New Business Faculty Drawn by UConn’s Reputation

Alina Lerman and Debanjan Mitra will join the UConn School of Business faculty this fall. (Alina Lerman, Debanjan Mitra)
Alina Lerman and Debanjan Mitra will join the UConn School of Business faculty this fall. (Alina Lerman, Debanjan Mitra)

The UConn School of Business is welcoming two distinguished veteran faculty members this fall, including an accounting expert from Yale and a marketing professor who studies innovation.

Alina Lerman, who has worked at the Yale School of Management for eight years, will join the faculty as an assistant professor of accounting, and will teach in the MBA and Ph.D. programs.

Debanjan Mitra, joins the faculty from the University of Florida, bringing a passion for marketing, particularly exploring ways to quickly identify innovations that are more likely to succeed. He said he was drawn to UConn because of its marketing and big data expertise, and the opportunities to collaborate with the business school’s research centers.

“We are excited to welcome these two distinguished faculty members who bring experience, excitement and academic excellence to their acclaimed departments,” said David Souder, associate dean for graduate programs. “UConn’s commitment to outstanding business programs helps attract top-caliber faculty that engage students in the classroom and develop new research partnerships.”

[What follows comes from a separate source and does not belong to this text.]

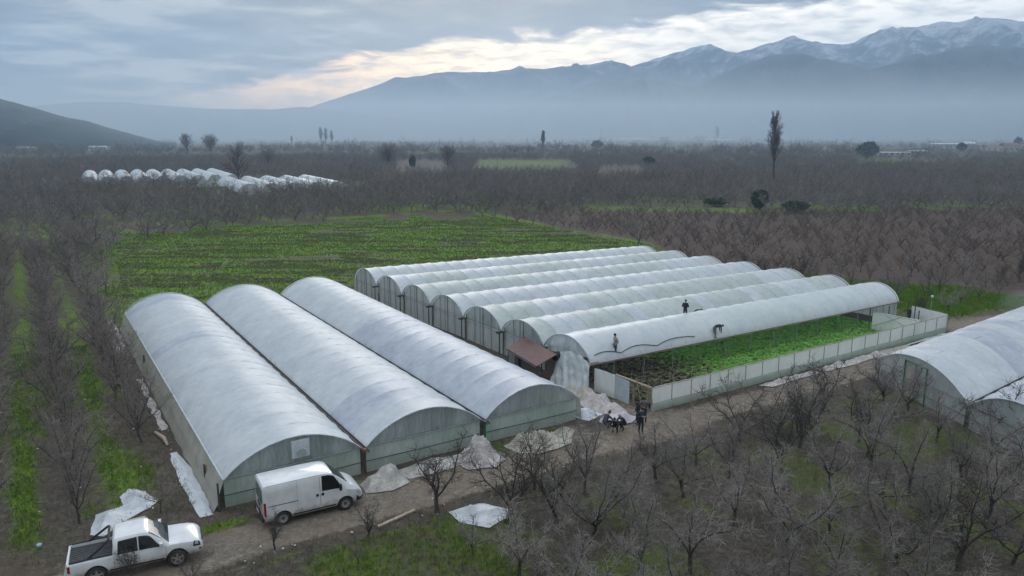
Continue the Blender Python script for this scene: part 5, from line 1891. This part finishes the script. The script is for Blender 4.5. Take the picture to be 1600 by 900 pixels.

Lerman Brings Up-to-the-Minute Accounting View to Classroom

Lerman earned her bachelor’s degree in economics summa cum laude and her Ph.D. in accounting, both from New York University. Her research interests include financial accounting and capital markets, investor sophistication, corporate mandatory and voluntary disclosure and accounting regulation. Her work experience includes three years as a research associate for LECG, a securities litigation and forensic accounting firm.

“The accounting group at UConn is fantastic,” she said. “The faculty have a wide range of interests and are known as productive researchers, excellent teachers, and significant contributors to the field of accounting.”

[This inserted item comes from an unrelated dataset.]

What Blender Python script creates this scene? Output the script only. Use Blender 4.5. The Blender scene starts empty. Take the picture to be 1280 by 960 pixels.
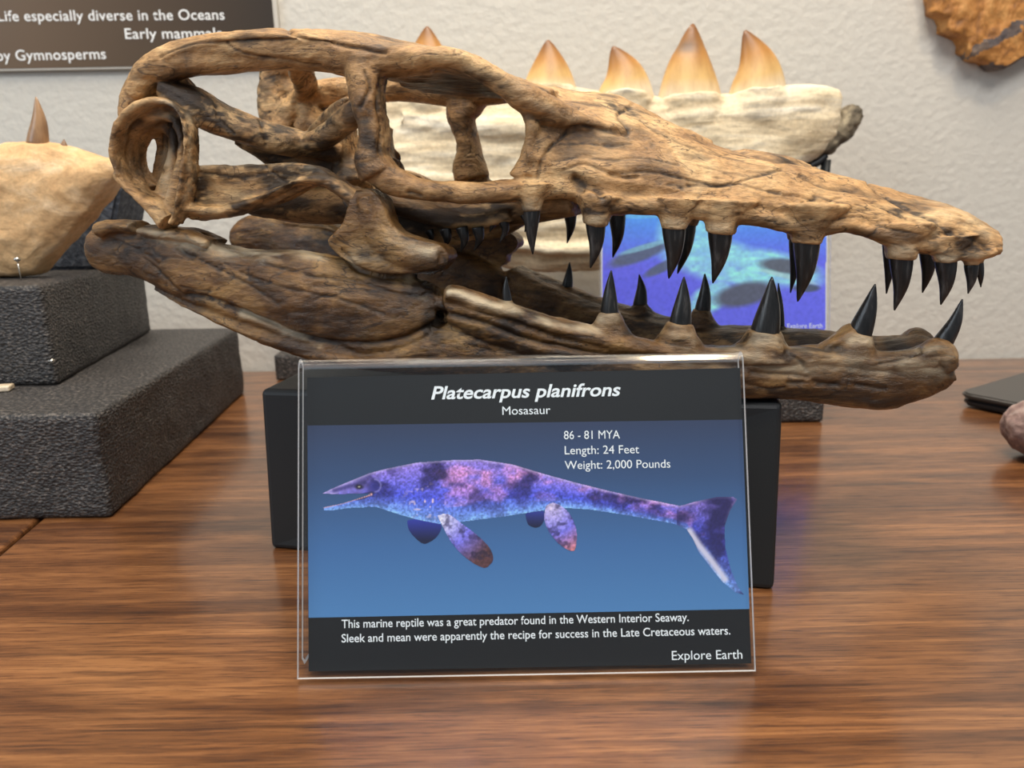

Having worked with executives and other adult learners, Lerman said she likes to bring real-time news and accounting changes into her teaching. She added that she is eager to work with Ph.D. students.

“The Ph.D. program at UConn has been lovingly developed and attracts accounting students who are smart and intellectually curious. I’m looking forward to adding my perspective,” she said.

Accounting, like most fields, is undergoing rapid change and there are many opportunities for those willing to take them. “Accounting continues to be a discipline where the demand for specialists is outstripping the supply,” she said.

Lerman’s empirical research focuses on the role of accounting information in capital markets, specifically the issues pertaining to mandatory and voluntary disclosures and the processing of disclosed information.

“I am particularly interested in contributing to our understanding how accounting information is utilized by market participants with varying degrees of sophistication, how various channels of disclosure transfer information, and what contributes to inefficient processing of information,” she said. She is also interested in examining accounting regulation. Her work has been published in the Journal of Accounting Research, the Journal of Accounting and Economics and Review of Accounting Studies.

In addition to her professional accomplishments, Lerman is a mother to three children ages 10 and younger. In her spare time she enjoys reading and art.

Mitra Intrigued by Identifying Promising Innovation

Mitra said he was drawn to UConn because of the opportunity to explore innovation and whether it is possible to predict the success of a new idea or project in the early stages.

“I’m excited to be moving to UConn to achieve and build, and explore a new opportunity,” he said. “My key focus is the idea of innovation. Everyone talks about it but I see great potential in researching it. Can we figure out, in the beginning stages, what will work and what will not? I look forward to working with people, including through the Werth Institute, who share my passion.”

Mitra, an electrical engineering undergraduate from the Indian Institute of Technology who earned a Ph.D. in Marketing from New York University, said his interests include quality, customer satisfaction, new product development, and brand management, with a current focus on developing analytics using customers’ verbal inputs.

His research has been published in the Journal of Marketing, the Journal of Marketing Research, Marketing Science, Management Science, and the Harvard Business Review, among others. He has been recognized with numerous awards from premier organizations including American Marketing Association, the Institute for Operations Research and the Management Sciences, and the Marketing Science Institute. His research has received media coverage in the Wall Street Journal, Financial Times, Bloomberg Businessweek, Forbes and CNN. Prior to his academic career, Mitra held various marketing positions at Coca Cola and Diageo.

Mitra jokes that 15 years in Florida have made him oblivious to the weather outside, but after moving to Connecticut he will have to pay closer attention. He and his wife have two young-adult children, one in high school, the other in college.

“I’m blessed. My wife is quitting her teaching job to move up here with me. She has always made my life easier,” he said. “I’m just blessed.”